As many as 40 per cent face problems with courses or jobs, and Scottish Office ministers have made it clear that meeting their needs sits near the top of the “social inclusion” agenda.

The committee’s thinking was revealed to The TES Scotland by Robert Beattie, its chairman, who is himself confined to a wheelchair. Mr Beattie has since been appointed to head the Scottish Further Education Funding Council, which will be charged with implementing many of his post-school proposals.

The remit of the committee was to consider the 16-24 age-group. But vulnerable young people start disappearing from the system as early as 14, the committee found. “We have taken a wider view,” Mr Beattie said.

The committee has been convinced that much more widespread support is needed for special needs leavers. Strategies are to include the use of key workers, peer mentors and written “transition” profiles or assessments.

The 15-strong committee has been gathering evidence and digesting good practice since it was set up by the Scottish Office in April last year. It ranged widely, consulting on provision not just for young people affected by physical and mental disabilities but also those with social, emotional and behavioural problems.

Its report, due to be delivered to ministers by the end of June, will be one of the first major set of recommendations to be considered by the new Scottish executive. The committee found that four out of 10 young people with special needs faced difficulty entering education and employment in some parts of the country.

A survey of provision for special needs students in further education, commissioned by the committee, attracted responses from 40 out of 47 colleges but revealed a “patchy” picture.

The Government has already set a wider access agenda with a target of an extra 42,000 college and university places by 2002, particularly for people from previously under-represented groups, funded from a pot of pound;100 million.

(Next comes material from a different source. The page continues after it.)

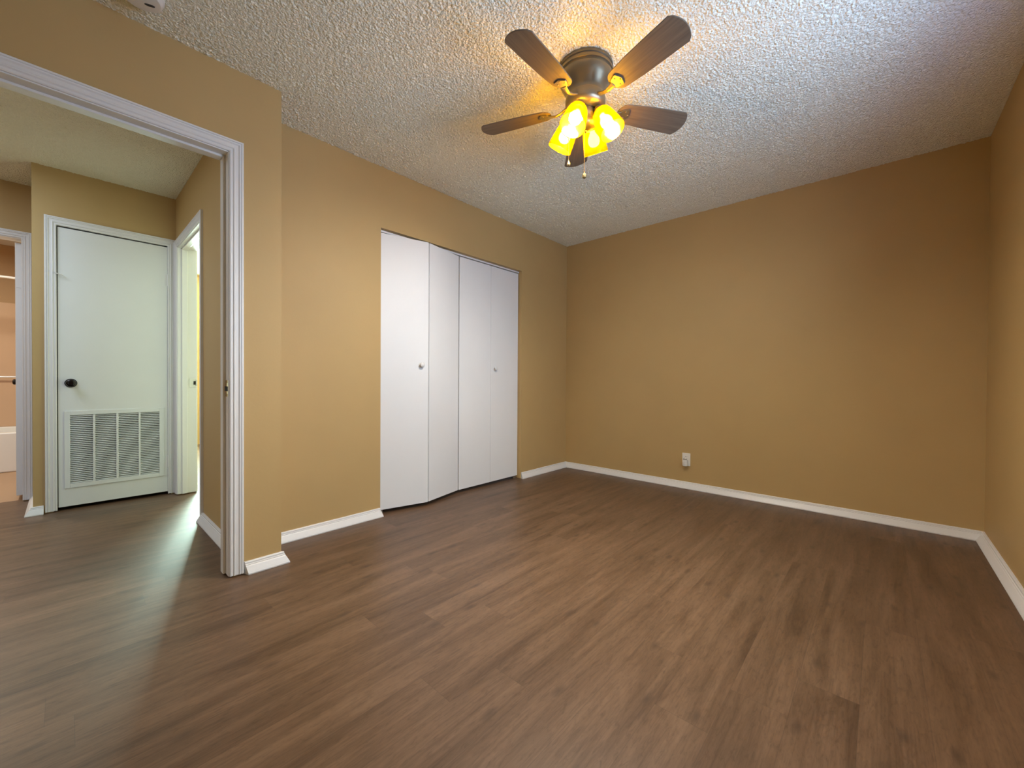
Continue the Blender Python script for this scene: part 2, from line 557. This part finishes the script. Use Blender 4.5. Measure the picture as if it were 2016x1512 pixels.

Mr Beattie makes it clear that if targets are to be met and special needs students included, “colleges have to put in extra support structures beyond the norm for ordinary students”.

The process would be “a learning exercise for colleges” and will take time.

Young people who displayed what Mr Beattie described as “chaotic behaviour” should be assigned a key worker, the committee’s report will suggest. This would be “someone identified to work with them from perhaps as early an age as 14, and who would stay with them perhaps for the next five or 10 years”.

Key workers would have to seek out the young people since they would already have “voted with their feet” and dropped out of the school system. They may be homeless, or substance abusers. One approach would be to use volunteer mentors or advocates - themselves young people.

“In the same way that we need to find the right provision for these young people, in education, training or in a work placement, we need to find the right way to find them,” Mr Beattie said.

But he stressed that young people should be advised to go into further education only if it suits them. Alternatives could be voluntary work or training.

There is no straight line from school to further education to training placements for these young people, Mr Beattie said. A useful tool would therefore be a “transitions form”, which would include personal details such as health and also a skills profile.

“Transitions are difficult for this group of young people. We are keen to develop progression rather than have them running on the spot which is what has traditionally happened to a lot of them,” Mr Beattie said.

The committee is to encourage a variety of innovative projects involving colleges and employers across the country, inviting bids for multi-agency pilot projects. “What happens in Stornoway wouldn’t be suitable for Easterhouse,” Mr Beattie said.

Ministers will now consider whether, using the model of the Garrick report on higher education in Scotland, they should draw up an action plan in response to the Beattie report and publish both in the autumn.